Through this process, Marilyn becomes less a person than a surface. Her image functions like a brand, endlessly replicated and consumed. Consequently, Warhol’s Marilyns raise lasting questions about authorship, originality, and the commodification of identity.
Stardom, Death, and Memorialization
Marilyn Monroe’s death in 1962 intensified Warhol’s fascination with her image. In the weeks following her suicide, he produced works such as the Marilyn Diptych, which contrasts fading color with stark black and white. These works transform Marilyn into both icon and memorial, balancing visibility with disappearance.
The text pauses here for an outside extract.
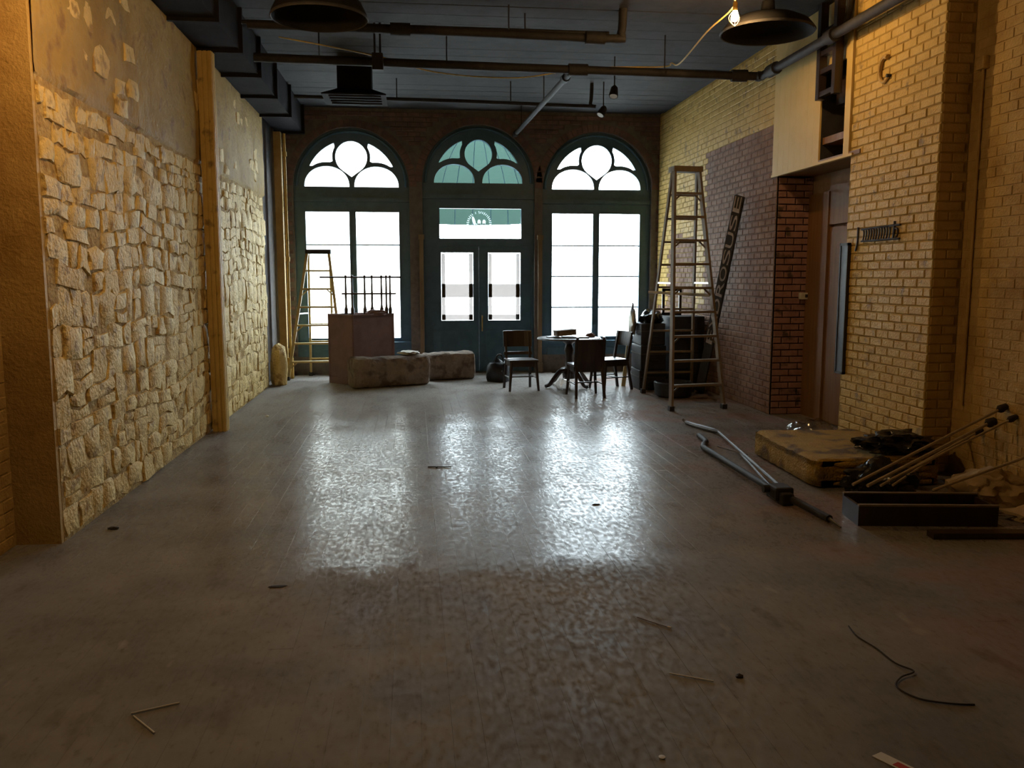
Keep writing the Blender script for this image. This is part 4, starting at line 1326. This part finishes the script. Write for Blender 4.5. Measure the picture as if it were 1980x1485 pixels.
# ================================================================== JUNK ON THE RIGHT
# rods and clamp tool
t = thing('crank_tool', 'long steel rods joined in a black clamp block lying on the floor', 'tool', (2.75, 6.3, 0))
zr = 0.03
MB().tube(smoothpath([(3.00, 9.30, 0.05), (3.04, 9.20, 0.02), (3.12, 8.85, 0.025), (3.17, 8.62, 0.03)], 5), [0.014] * 4 + [0.026] * 10 + [0.018, 0.014], 8).build('curved_grip', STEEL, t, smooth=True)
MB().tube([(3.17, 8.62, zr), (2.72, 6.0, 0.08)], 0.013, 8).build('thin_rod', STEEL, t, smooth=True)
MB().tube([(2.98, 7.5, zr), (2.66, 6.0, 0.06)], 0.010, 8).build('thin_rod', STEEL, t, smooth=True)
MB().tube(smoothpath([(2.90, 8.45, 0.03), (2.86, 8.12, 0.03), (2.79, 7.98, 0.03), (2.745, 7.84, 0.03), (2.735, 7.70, 0.03), (2.66, 6.0, 0.06)], 4), 0.027, 10).build('cranked_bar', DMET, t, smooth=True)
MB().tube([(2.90, 7.9, 0.02), (3.02, 7.45, 0.03)], 0.006, 6).build('link_wire', STEEL, t)
MB().bbox(2.60, 2.745, 5.86, 6.04, 0.02, 0.12, 0.02).bbox(2.63, 2.72, 5.80, 5.90, 0.0, 0.09, 0.015).build('clamp_block', DMET, t)
MB().tube([(2.60, 5.98, 0.09), (2.555, 5.98, 0.09)], 0.03, 10).build('clamp_knob', DMET, t)
MB().tube([(2.70, 5.86, 0.05), (2.765, 5.36, 0.03)], 0.027, 10).build('black_bar', DMET, t, smooth=True)
MB().tube([(2.765, 5.36, 0.03), (2.775, 5.22, 0.012)], [0.014, 0.006], 8).build('bar_tip', STEEL, t, smooth=True)

# folded foam pad of four layers
t = thing('foam_pad', 'yellow folded foam pad lying against the brick pier', 'foam pad', (3.6, 6.9, 0))
bm_ = bmesh.new()
bmesh.ops.create_cube(bm_, size=1)
bmesh.ops.scale(bm_, vec=(1.06, 1.36, 0.225), verts=bm_.verts)
bmesh.ops.translate(bm_, vec=(3.63, 6.96, 0.1125), verts=bm_.verts)
bmesh.ops.subdivide_edges(bm_, edges=bm_.edges[:], cuts=14, use_grid_fill=True)
bmesh.ops.bevel(bm_, geom=[e_ for e_ in bm_.edges if len(e_.link_faces) == 2 and e_.calc_face_angle(0) > 1.0], offset=0.06, segments=4, profile=0.5, affect='EDGES')
bm_.verts.index_update()
body = MB()
fv = []
for v in bm_.verts:
    p = v.co.copy()
    side = max(0.0, min(1.0, (3.2 - p.x) / 0.1))
    rip = 0.014 * math.sin(p.y * 34) * side
    top = 0.016 * noise.noise(Vector((p.x * 2.2, p.y * 5.5, 1))) + 0.008 * noise.noise(p * 9)
    if p.z > 0.12:
        p.z += top
    p.x += rip + 0.10 * (p.y - 6.3) * 0.35 * (1 - (p.x - 3.1))
    fv.append(p)
body.add(fv, [tuple(v.index for v in f.verts) for f in bm_.faces])
bm_.free()
body.build('pad_body', FOAM, t, smooth=True)
for k in range(4):                                   # folded edges at the near end
    zc_ = 0.032 + 0.052 * k
    pts = [(3.26 + 0.09 * j, 6.285 + 0.012 * math.sin(j * 1.3 + k), zc_ + 0.004 * math.sin(j + k)) for j in range(10)]
    MB().tube(pts, [0.012] + [0.027] * 8 + [0.02], 10).build('folded_edge', FOAM, t, smooth=True)
# black plastic sheet bag over its corner
tag(MB().lump((3.90, 6.52, 0.245), (0.29, 0.21, 0.10), 21, 0.5, 4).build('black_bag', BLK, smooth=True), 'crumpled glossy black plastic bag on the yellow foam pad', 'bag')
tag(MB().lump((3.52, 6.06, 0.0), (0.26, 0.15, 0.17), 25, 0.45, 4).build('black_bag', BLK, smooth=True), 'crumpled black plastic bag on the floor at the foam pad end', 'bag')
tag(MB().lump((3.93, 8.08, 0.0), (0.24, 0.20, 0.15), 31, 0.35, 4).build('clear_plastic', FILM, smooth=True), 'crumpled clear plastic film behind the foam pad', 'plastic')

# shallow wooden drawer box
ang = R(-8)
t = thing('wooden_drawer', 'shallow dark wooden drawer box on the floor by the right wall', 'drawer', (3.40, 5.36, 0), ang)
W_, D_, H_ = 0.46, 0.15, 0.135
MB().box(-W_, W_, -D_, -D_ + 0.022, 0, H_).build('front_board', DWOOD, t, local=True)
MB().box(-W_, W_, D_ - 0.022, D_, 0, H_ + 0.015).build('back_board', DWOOD, t, local=True)
MB().box(-W_, -W_ + 0.02, -D_ + 0.022, D_ - 0.022, 0, H_).build('end_board', DWOOD, t, local=True)
MB().box(W_ - 0.02, W_, -D_ + 0.022, D_ - 0.022, 0, H_).build('end_board', DWOOD, t, local=True)
MB().box(-W_ + 0.02, W_ - 0.02, -D_ + 0.022, D_ - 0.022, 0.008, 0.02).build('bottom_board', DWOOD, t, local=True)
MB().box(-W_, W_, -D_ - 0.004, -D_ + 0.024, H_, H_ + 0.012).build('rim_strip', LADW, t, local=True)
MB().box(-W_, W_, D_ - 0.024, D_ + 0.004, H_ + 0.015, H_ + 0.024).build('rim_strip', LADW, t, local=True)
tag(MB().beam((3.25, 4.98, 0.02), (4.35, 4.86, 0.02), 0.09, 0.04).build('dark_plank', DWOOD), 'dark plank lying along the front of the wooden drawer', 'plank')

# bundle of long sticks with dark ends leaning into the corner
sticks = [((3.05, 5.60, 0.20), (4.46, 6.02, 0.66), 0.011, 'longest, topmost'), ((3.20, 5.67, 0.17), (4.46, 6.14, 0.53), 0.013, 'second from the top'),
          ((3.34, 5.74, 0.15), (4.46, 6.28, 0.43), 0.010, 'third from the top'), ((3.48, 5.82, 0.13), (4.46, 6.44, 0.35), 0.009, 'farthest back'),
          ((3.62, 5.54, 0.16), (4.46, 5.60, 0.40), 0.010, 'lowest and nearest'), ((3.30, 5.57, 0.23), (4.46, 5.90, 0.60), 0.009, 'thin upper')]
for a, b, r_, nm in sticks:
    t = thing('long_stick', '%s stick of the bundle leaning in the right corner' % nm, 'stick', (a[0], a[1], a[2] - 0.01), group='sticks leaning in the right corner')
    A, B_ = Vector(a), Vector(b)
    MB().tube([A, B_], r_, 7).build('shaft', STICK, t)
    e_ = (B_ - A).normalized()
    MB().tube([B_ - e_ * 0.06, B_ - e_ * 0.03, B_ + e_ * 0.03], [r_ * 1.5, r_ * 3.0, r_ * 2.2], 8).build('dark_end', TRACE, t, smooth=True)
tag(MB().lump((4.16, 5.74, 0.0), (0.26, 0.24, 0.16), 41, 0.35, 4, fr=1.8).build('crumpled_paper', PAPER, smooth=True), 'heap of crumpled tan paper behind the wooden drawer', 'paper')
tag(MB().lump((4.24, 5.25, 0.0), (0.22, 0.18, 0.07), 44, 0.4, 3).build('crumpled_paper', PAPER, smooth=True), 'flattened tan paper at the right end of the wooden drawer', 'paper')
tag(MB().lump((3.78, 5.66, 0.0), (0.09, 0.06, 0.10), 47, 0.4, 3).build('clear_plastic', FILM, smooth=True), 'shiny clear plastic among the leaning sticks', 'plastic')

# ================================================================== LITTER ON THE FLOOR
def stick(name, label, a, b, r_, m, cat):
    return tag(MB().tube([(a[0], a[1], r_ + 0.001), (b[0], b[1], r_ + 0.001)], r_, 6).build(name, m), label, cat)
stick('thin_stick', 'pale thin stick on the floor at lower left, upper of two', (-1.09, 3.225), (-0.93, 3.29), 0.0035, WHT, 'stick')
stick('thin_stick', 'pale thin stick on the floor at lower left, lower of two', (-1.075, 3.205), (-0.96, 3.07), 0.0035, WHT, 'stick')
stick('thin_stick', 'pale thin stick on the floor right of centre', (1.04, 3.32), (1.20, 3.23), 0.003, WHT, 'stick')
stick('thin_stick', 'short thin twig on the floor with a pale tip', (1.06, 3.92), (1.17, 3.79), 0.0025, LADW, 'stick')
stick('pale_tip', 'tiny white chip at the end of the short twig', (1.172, 3.788), (1.186, 3.775), 0.004, WHT, 'chip')
tag(MB().lathe([(0.0, 0.0), (0.011, 0.0), (0.012, 0.003), (0.0, 0.004)], (0.83, 2.71, 0.001), 16).build('white_button', WHT), 'small white round button on the floor at bottom centre', 'button')
t = thing('printed_card', 'white card with a red print at the bottom right edge', 'card', (1.61, 2.59, 0.001))
a, b = Vector((1.555, 2.635, 0)), Vector((1.60, 2.655, 0))
d_ = Vector((0.085, -0.155, 0))
MB().poly([p + Vector((0, 0, 0.001)) for p in (a, a + d_, b + d_, b)], (0, 0, 0.002)).build('card_sheet', WHT, t)
MB().poly([p + Vector((0, 0, 0.0032)) for p in (a.lerp(b, 0.15) + d_ * 0.40, a.lerp(b, 0.15) + d_ * 0.85, a.lerp(b, 0.75) + d_ * 0.85, a.lerp(b, 0.75) + d_ * 0.40)], (0, 0, 0.0006)).build('red_print', REDP, t)
wire = smoothpath([(2.03, 3.70, 0.004), (2.01, 3.58, 0.005), (2.03, 3.45, 0.004), (2.03, 3.30, 0.006), (2.06, 3.21, 0.010), (1.98, 3.17, 0.008), (1.92, 3.10, 0.004), (1.95, 3.00, 0.004), (2.05, 2.945, 0.005), (2.14, 2.93, 0.003)], 6)
tag(MB().tube(wire, 0.0035, 6).build('black_wire', TRACE, smooth=True), 'thin black wire curled on the floor at lower right', 'wire')
t = thing('cross_twig', 'small dark twig lying across the floor boards in mid floor', 'twig', (0.2, 7.37, 0))
MB().tube([(0.10, 7.38, 0.006), (0.30, 7.36, 0.006)], 0.005, 6).build('stem', TRACE, t)
MB().tube([(0.17, 7.37, 0.006), (0.175, 7.33, 0.004)], 0.008, 6).build('stub', TRACE, t)
tag(MB().lump((-1.99, 5.76, 0.0), (0.035, 0.02, 0.012), 51, 0.5, 2).build('dry_leaf', TRACE, smooth=True), 'curled dry leaf on the floor near the stone wall', 'leaf')
tag(MB().lump((1.32, 3.26, 0.0), (0.016, 0.012, 0.008), 52, 0.5, 2).build('dark_chip', TRACE), 'small dark chip on the floor right of the pale stick', 'chip')
tag(MB().lump((-0.75, 4.55, 0.0), (0.05, 0.02, 0.004), 53, 0.5, 2).build('dirt_crumbs', TRACE), 'scatter of dark dirt crumbs on the left floor', 'dirt')
tag(MB().lump((-1.75, 10.35, 0.0), (0.02, 0.02, 0.012), 54, 0.5, 2).build('white_chip', WHT), 'small white chip on the floor beyond the ochre post', 'chip')
tag(MB().lump((1.30, 6.0, 0.0), (0.03, 0.012, 0.006), 55, 0.5, 2).build('dark_splinter', TRACE), 'dark splinter on the shiny floor boards', 'chip')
In Marilyn Monroe 24, the dark tonal range amplifies this tension. The image feels suspended between presence and absence, beauty and loss. Even so, Warhol avoids sentimentality. Instead, he presents Marilyn as a fixed image shaped by reproduction and desire.
Marilyn Monroe 24 in Warhol’s Larger Body of Work
Warhol consistently compared celebrity to consumer goods, equating faces with products like Campbell’s Soup or Brillo boxes. Likewise, Marilyn’s image operates as both cultural symbol and marketable object. This logic extends across Warhol’s celebrity portraits, including Liz Taylor, Mick Jagger, and Mao Zedong.
Marilyn Monroe 24 stands out for its restraint. Without color’s distraction, the image confronts viewers with the cost of fame itself. As such, it remains one of the most psychologically charged works in the portfolio and a defining statement within Warhol’s exploration of fame, repetition, and mortality.